Müller hat als Senator mit Mobilität, Wohnungsbau und umweltverträglicher Stadtentwicklung die wichtigsten Themen der wachsenden Stadt solide und sachkundig verantwortet. Eine durchschlagende Erfolgsstory aber war es nicht. Manches ist liegen geblieben oder steht wie beim Wohnungsbau noch am Anfang; die Tempelhof-Niederlage kam hinzu.

Frank Henkel tritt in der Koalition leise auf

Henkel wiederum wird vorgeworfen, er trete in der Koalition zu leise auf. Er werde zur rechten Zeit klare Forderungen an den neuen Regierenden Bürgermeister stellen, entgegnete Henkel auf dem CDU-Parteitag im Herbst fast trotzig. Kritik gibt es aus verschiedenen Richtungen: Konservative Mitglieder bemängeln, dass die CDU ihr Wahlversprechen nicht einlöst, in Berlin aufzuräumen. Aufmerksam wird zugleich der Übertritt von zwei CDU-Verordneten in die SPD registriert, denen bei der CDU eine moderne Hauptstadtpolitik fehlt und die über den wenig aktiven Innensenator und verkrustete Polizeistrukturen frustriert sind. Programmatische Impulse kommen nur sehr zurückhaltend. Dass die CDU etwa unter dem Titel „Berlinvision21“ seit dem Frühling einen großangelegten Dialog mit den Berlinern führt, haben von denen noch nicht viele gemerkt.

Auf der Senatsklausur am 8. Januar können Müller und Henkel abstecken, was die zentralen Anliegen der SPD/CDU-Koalition für die knapp zwei Jahre bis zur nächsten Wahl sind. Da wird sich zeigen, ob es künftig rauer in der Koalition zugehen wird. Dass sich die beiden Spitzenleute zu einem dynamischen Duo zum Besten der Stadt ergänzen, ist zu wünschen. Möglich ist aber auch eine gegenseitige Neutralisierung der äußerlich verschiedenen, aber auch sehr ähnlichen Spitzenleute. Beide sind eher zögerlich als angriffslustig. Henkel hat scheinbar nur das Ziel, auch nach der Wahl wieder mitzuregieren, und Müller wägt die Wagnisse ebenso genau wie jedes Wort. Eines kommt hinzu. Klaus Wowereit, frei von Parteiämtern, nahm zuweilen wenig Rücksicht auf seine SPD und stand nie im Verdacht, die Senatskanzlei als Parteizentrale misszuverstehen.

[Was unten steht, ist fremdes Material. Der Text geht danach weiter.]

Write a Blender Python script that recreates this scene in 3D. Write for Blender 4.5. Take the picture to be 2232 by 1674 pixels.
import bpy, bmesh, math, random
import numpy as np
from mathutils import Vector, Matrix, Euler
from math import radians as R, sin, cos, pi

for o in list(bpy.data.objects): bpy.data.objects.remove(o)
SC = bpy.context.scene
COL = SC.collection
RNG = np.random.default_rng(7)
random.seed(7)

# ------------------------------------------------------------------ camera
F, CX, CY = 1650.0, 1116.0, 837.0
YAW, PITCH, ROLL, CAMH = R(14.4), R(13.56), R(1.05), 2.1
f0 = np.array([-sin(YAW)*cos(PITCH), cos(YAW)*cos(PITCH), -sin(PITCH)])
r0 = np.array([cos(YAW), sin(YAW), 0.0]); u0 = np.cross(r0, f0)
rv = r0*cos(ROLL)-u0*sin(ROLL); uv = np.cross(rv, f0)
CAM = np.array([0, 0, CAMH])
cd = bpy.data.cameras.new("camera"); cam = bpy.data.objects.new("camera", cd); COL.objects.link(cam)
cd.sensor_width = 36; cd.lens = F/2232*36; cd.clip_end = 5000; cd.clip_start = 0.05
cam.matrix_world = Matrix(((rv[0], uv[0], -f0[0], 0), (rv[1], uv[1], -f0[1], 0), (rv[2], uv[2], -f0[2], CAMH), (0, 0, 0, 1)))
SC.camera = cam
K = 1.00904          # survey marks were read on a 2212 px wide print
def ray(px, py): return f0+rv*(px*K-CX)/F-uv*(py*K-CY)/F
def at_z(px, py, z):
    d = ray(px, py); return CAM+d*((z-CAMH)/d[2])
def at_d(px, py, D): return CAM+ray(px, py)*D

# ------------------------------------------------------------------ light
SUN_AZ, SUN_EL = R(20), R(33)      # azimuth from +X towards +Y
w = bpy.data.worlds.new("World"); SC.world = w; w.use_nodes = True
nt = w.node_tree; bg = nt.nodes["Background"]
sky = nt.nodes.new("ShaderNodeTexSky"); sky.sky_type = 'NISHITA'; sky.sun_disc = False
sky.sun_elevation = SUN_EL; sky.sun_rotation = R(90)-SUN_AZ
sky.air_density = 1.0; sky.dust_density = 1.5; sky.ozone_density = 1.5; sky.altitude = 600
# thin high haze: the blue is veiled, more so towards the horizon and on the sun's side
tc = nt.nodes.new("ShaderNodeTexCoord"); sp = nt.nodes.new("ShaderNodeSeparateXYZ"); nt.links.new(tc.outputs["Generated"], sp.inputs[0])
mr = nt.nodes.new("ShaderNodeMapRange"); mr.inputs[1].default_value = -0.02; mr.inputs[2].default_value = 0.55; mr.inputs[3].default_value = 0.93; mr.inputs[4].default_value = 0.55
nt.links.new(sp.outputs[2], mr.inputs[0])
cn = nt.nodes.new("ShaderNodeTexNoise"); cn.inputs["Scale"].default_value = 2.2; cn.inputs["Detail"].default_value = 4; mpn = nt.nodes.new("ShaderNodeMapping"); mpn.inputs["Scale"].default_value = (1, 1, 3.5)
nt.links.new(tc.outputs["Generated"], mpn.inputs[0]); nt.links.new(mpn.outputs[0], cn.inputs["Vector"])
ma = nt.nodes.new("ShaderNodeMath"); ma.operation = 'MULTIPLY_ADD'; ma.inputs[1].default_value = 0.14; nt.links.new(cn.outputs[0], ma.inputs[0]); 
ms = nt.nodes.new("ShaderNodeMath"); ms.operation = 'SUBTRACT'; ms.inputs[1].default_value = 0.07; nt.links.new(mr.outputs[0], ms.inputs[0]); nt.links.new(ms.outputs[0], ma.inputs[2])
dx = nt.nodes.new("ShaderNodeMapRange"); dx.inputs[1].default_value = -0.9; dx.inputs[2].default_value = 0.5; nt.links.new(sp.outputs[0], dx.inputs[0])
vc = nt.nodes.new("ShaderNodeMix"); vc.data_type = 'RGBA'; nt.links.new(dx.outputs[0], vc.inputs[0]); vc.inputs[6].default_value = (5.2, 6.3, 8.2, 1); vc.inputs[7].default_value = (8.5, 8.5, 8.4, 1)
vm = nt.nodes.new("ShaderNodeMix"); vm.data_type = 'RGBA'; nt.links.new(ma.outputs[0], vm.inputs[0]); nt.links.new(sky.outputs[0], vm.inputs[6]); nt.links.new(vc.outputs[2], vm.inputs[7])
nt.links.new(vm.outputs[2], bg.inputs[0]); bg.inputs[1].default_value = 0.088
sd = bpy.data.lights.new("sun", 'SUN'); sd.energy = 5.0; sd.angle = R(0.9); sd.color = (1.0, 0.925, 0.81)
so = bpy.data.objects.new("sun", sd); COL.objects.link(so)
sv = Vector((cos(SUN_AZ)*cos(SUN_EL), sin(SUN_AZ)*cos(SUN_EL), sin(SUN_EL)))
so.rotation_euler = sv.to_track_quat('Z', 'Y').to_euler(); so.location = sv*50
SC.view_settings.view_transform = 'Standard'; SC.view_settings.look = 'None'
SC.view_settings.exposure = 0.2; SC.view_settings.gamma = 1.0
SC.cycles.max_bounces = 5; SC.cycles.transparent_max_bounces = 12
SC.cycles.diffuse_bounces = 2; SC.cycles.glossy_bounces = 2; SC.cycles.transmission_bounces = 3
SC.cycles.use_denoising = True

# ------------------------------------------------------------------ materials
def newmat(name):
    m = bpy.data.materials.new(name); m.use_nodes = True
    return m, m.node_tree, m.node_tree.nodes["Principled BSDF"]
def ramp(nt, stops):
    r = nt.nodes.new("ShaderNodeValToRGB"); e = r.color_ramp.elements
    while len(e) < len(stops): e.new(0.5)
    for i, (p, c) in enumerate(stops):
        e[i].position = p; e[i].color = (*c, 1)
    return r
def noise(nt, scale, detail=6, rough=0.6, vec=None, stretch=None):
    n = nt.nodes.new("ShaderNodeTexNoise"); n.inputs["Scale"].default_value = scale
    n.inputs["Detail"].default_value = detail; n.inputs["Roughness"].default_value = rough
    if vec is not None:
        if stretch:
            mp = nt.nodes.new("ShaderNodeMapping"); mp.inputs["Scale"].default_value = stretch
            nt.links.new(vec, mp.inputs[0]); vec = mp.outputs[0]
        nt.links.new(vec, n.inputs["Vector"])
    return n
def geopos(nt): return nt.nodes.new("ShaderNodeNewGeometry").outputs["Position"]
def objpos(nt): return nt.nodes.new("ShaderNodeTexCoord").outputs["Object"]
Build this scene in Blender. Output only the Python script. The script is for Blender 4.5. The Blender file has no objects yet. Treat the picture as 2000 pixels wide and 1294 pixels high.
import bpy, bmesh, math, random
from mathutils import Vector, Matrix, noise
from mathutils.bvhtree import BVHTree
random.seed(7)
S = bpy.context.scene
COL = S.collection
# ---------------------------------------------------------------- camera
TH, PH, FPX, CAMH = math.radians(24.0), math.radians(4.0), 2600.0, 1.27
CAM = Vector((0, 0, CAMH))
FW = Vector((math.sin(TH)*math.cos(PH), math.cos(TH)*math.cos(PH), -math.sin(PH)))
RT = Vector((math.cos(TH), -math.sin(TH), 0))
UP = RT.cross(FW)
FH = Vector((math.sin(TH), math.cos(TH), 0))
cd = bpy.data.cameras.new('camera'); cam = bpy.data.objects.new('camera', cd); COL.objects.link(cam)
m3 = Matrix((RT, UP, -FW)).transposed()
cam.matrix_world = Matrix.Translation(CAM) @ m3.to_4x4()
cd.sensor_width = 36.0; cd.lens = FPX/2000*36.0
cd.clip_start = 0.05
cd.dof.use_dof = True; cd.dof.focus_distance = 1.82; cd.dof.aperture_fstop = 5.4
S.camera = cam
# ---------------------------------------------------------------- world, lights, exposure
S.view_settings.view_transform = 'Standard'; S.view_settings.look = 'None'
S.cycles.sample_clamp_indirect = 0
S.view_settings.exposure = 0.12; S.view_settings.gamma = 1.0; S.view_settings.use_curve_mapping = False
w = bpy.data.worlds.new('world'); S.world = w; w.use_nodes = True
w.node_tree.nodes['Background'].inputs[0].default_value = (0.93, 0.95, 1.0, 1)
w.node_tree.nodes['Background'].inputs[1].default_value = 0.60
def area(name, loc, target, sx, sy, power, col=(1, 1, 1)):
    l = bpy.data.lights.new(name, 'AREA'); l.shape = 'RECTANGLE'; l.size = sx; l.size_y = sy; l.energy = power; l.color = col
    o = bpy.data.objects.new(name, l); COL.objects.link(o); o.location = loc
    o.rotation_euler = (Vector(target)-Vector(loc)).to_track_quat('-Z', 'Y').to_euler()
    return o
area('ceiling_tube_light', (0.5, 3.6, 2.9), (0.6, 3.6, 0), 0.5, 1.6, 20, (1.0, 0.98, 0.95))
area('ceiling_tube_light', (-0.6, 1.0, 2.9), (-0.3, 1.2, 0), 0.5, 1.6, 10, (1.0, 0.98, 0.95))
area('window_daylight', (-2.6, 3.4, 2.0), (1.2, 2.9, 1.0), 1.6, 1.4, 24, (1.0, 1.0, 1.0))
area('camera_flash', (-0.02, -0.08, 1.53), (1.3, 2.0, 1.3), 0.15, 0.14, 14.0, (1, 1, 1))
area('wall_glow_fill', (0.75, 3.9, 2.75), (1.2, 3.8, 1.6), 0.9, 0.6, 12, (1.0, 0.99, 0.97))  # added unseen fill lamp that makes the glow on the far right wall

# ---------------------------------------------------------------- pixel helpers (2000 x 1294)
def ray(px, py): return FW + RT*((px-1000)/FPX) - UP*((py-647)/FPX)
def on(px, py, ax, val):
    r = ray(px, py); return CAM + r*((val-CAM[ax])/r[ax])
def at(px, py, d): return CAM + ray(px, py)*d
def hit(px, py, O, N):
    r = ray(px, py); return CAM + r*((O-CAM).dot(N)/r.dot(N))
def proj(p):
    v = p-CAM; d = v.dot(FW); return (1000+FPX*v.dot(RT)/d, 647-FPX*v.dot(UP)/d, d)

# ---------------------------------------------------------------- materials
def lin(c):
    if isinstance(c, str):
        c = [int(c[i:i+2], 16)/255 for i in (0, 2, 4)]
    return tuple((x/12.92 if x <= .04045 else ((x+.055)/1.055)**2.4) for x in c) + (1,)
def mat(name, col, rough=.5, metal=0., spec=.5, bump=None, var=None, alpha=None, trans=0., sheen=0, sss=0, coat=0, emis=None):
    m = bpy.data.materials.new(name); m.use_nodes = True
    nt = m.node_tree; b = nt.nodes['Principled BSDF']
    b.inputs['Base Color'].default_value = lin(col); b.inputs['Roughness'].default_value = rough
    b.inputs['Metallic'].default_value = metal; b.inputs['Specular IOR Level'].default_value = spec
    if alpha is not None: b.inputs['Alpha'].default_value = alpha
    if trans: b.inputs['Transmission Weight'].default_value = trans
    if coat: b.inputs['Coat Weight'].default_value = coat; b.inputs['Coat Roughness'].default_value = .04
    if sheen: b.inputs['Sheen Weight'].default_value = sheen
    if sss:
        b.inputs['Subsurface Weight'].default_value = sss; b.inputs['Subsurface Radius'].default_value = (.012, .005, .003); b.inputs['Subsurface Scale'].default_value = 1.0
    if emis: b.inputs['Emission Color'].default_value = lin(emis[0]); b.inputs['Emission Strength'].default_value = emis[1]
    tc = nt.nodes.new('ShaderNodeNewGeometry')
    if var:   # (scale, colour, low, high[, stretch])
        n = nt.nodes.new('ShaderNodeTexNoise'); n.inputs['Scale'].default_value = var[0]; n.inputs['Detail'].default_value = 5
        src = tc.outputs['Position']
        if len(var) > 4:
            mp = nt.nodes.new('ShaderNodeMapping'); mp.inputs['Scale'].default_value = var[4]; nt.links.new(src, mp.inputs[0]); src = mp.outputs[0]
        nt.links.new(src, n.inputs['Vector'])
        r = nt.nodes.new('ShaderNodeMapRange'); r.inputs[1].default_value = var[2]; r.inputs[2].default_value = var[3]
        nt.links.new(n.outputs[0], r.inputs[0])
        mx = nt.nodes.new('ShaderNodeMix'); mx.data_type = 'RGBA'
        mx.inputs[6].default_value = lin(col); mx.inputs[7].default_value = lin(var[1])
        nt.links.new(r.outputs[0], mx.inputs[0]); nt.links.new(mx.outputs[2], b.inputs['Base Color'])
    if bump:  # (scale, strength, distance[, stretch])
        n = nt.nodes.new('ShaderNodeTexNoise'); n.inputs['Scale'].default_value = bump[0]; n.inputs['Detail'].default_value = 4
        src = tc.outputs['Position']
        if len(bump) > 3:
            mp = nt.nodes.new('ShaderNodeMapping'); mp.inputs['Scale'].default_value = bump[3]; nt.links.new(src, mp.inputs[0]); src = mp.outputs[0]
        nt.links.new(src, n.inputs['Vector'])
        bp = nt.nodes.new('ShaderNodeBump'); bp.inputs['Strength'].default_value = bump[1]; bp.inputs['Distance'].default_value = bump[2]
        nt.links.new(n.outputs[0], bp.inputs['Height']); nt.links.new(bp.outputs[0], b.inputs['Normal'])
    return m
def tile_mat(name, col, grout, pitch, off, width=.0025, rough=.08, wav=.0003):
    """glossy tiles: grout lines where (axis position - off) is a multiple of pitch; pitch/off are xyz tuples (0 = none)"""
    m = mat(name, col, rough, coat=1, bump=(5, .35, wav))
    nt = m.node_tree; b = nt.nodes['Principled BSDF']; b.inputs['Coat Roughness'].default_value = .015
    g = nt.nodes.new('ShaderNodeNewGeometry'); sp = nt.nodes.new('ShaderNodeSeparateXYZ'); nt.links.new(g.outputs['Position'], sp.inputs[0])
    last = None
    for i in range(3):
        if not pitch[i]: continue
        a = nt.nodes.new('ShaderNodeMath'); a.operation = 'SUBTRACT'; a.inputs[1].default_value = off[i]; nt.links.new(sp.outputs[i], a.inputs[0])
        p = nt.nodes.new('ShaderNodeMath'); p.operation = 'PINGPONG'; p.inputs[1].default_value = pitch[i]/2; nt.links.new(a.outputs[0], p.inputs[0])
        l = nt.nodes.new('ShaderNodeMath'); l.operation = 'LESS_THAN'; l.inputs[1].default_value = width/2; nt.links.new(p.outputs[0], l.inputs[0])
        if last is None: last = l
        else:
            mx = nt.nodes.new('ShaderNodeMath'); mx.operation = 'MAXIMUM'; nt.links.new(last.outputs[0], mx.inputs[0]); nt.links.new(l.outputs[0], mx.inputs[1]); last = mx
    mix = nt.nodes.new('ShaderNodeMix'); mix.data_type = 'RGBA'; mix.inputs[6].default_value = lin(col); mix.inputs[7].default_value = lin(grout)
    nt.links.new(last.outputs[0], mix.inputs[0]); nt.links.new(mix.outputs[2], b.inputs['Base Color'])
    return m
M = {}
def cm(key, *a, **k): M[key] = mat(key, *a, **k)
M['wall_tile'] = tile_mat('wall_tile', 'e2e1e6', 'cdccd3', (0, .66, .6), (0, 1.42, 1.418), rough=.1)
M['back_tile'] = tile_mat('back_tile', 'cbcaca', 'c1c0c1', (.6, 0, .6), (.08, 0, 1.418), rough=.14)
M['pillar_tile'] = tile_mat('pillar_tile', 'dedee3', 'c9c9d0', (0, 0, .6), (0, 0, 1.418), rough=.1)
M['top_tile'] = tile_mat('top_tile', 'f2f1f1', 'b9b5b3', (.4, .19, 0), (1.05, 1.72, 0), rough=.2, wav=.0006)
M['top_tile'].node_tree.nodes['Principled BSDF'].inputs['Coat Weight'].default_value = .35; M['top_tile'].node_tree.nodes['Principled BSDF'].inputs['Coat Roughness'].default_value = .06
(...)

Sensibel sein für Veränderungen, aber nicht überempfindlich; kritische Worte nicht als Ablehnung, sondern als Gesprächsangebot verstehen – das kann helfen, wenn man Berlin regieren will. Je mehr Aufbruch, je mehr Debattenfreude es beim zweiten Start der rot-schwarzen Koalition gibt, umso besser. Vertrauensvoll verwalten, sachkundig abarbeiten, eine Politik der Büroklammern also, ist zu wenig. Das gilt für SPD und CDU. Die Union verschickt dieser Tage übrigens als Weihnachtsgruß ein kleines Büchlein: „Berlinvision21: So will ich leben“. Das Buch hat lauter leere Seiten.